* **Exercise prompt**: Stop after the line containing "scene.camera = cam": print each line exactly from the first line of the listing up to that point.

□ □ □

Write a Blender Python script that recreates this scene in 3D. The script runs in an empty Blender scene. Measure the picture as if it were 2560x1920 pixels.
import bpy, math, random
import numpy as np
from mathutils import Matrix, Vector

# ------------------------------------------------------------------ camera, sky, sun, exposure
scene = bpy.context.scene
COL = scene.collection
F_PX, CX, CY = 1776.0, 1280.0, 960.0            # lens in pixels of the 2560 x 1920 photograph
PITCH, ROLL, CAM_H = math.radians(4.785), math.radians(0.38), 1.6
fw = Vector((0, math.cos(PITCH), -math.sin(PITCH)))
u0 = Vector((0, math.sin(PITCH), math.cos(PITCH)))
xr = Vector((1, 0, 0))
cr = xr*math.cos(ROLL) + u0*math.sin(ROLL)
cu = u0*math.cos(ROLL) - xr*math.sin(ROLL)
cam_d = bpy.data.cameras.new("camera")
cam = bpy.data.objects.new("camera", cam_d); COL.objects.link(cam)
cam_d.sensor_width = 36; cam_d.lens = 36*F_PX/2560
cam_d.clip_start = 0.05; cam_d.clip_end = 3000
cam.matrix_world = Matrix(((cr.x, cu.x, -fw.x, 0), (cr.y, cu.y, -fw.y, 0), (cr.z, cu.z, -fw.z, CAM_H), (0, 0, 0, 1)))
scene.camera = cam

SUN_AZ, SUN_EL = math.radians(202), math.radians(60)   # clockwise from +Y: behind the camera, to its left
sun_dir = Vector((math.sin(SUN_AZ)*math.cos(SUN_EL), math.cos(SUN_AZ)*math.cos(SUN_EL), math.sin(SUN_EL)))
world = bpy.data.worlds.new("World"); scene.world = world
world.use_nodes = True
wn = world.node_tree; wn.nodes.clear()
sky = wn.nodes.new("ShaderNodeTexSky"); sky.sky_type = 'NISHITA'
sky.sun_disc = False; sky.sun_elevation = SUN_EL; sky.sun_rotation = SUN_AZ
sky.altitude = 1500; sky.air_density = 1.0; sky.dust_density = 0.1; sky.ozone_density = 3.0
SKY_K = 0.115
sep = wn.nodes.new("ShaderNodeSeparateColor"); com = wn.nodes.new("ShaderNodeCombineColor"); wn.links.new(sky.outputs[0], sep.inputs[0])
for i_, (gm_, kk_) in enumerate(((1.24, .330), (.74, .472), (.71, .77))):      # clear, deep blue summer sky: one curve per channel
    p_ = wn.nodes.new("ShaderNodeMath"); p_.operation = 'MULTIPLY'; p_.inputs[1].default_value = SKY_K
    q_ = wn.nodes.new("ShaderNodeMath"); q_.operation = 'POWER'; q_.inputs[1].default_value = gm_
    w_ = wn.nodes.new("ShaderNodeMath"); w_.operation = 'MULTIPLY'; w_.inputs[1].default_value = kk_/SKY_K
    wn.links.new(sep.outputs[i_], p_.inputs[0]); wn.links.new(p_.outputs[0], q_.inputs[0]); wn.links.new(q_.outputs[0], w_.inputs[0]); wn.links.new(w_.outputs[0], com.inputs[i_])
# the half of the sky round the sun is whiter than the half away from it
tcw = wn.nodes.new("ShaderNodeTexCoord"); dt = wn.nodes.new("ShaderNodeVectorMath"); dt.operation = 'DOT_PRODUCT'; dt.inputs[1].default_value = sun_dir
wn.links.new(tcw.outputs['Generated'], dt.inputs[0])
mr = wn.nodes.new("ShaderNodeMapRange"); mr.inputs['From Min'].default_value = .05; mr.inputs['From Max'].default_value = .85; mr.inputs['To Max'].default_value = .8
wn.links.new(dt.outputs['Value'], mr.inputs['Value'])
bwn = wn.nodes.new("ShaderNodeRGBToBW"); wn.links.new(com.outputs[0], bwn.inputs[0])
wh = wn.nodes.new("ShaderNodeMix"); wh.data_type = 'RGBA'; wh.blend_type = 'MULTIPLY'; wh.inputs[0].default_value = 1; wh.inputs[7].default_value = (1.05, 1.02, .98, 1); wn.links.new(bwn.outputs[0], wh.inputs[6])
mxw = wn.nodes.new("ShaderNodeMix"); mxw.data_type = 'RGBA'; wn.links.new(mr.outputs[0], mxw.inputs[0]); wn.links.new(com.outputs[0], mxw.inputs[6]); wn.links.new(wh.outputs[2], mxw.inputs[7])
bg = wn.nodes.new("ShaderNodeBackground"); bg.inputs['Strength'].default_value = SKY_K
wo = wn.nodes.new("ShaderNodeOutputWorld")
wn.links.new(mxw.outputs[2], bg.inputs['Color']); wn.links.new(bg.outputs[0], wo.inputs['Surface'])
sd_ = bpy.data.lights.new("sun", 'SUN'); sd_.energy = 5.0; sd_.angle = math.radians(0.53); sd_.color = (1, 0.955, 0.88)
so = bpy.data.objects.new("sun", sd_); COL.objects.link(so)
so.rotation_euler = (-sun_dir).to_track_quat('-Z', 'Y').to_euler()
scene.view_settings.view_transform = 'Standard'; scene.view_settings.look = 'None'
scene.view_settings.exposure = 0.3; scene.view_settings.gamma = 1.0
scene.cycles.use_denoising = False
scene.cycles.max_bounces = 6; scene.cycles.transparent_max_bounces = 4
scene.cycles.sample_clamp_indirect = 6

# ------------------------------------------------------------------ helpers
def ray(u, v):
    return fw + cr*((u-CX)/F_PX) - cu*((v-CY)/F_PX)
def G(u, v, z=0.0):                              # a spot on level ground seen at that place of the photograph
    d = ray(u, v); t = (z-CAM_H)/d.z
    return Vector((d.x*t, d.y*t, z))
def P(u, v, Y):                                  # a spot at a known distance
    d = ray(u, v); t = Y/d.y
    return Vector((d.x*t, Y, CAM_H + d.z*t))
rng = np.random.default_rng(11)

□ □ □

* **Written solution**:
Write a Blender Python script that recreates this scene in 3D. The script runs in an empty Blender scene. Measure the picture as if it were 2560x1920 pixels.
import bpy, math, random
import numpy as np
from mathutils import Matrix, Vector

# ------------------------------------------------------------------ camera, sky, sun, exposure
scene = bpy.context.scene
COL = scene.collection
F_PX, CX, CY = 1776.0, 1280.0, 960.0            # lens in pixels of the 2560 x 1920 photograph
PITCH, ROLL, CAM_H = math.radians(4.785), math.radians(0.38), 1.6
fw = Vector((0, math.cos(PITCH), -math.sin(PITCH)))
u0 = Vector((0, math.sin(PITCH), math.cos(PITCH)))
xr = Vector((1, 0, 0))
cr = xr*math.cos(ROLL) + u0*math.sin(ROLL)
cu = u0*math.cos(ROLL) - xr*math.sin(ROLL)
cam_d = bpy.data.cameras.new("camera")
cam = bpy.data.objects.new("camera", cam_d); COL.objects.link(cam)
cam_d.sensor_width = 36; cam_d.lens = 36*F_PX/2560
cam_d.clip_start = 0.05; cam_d.clip_end = 3000
cam.matrix_world = Matrix(((cr.x, cu.x, -fw.x, 0), (cr.y, cu.y, -fw.y, 0), (cr.z, cu.z, -fw.z, CAM_H), (0, 0, 0, 1)))
scene.camera = cam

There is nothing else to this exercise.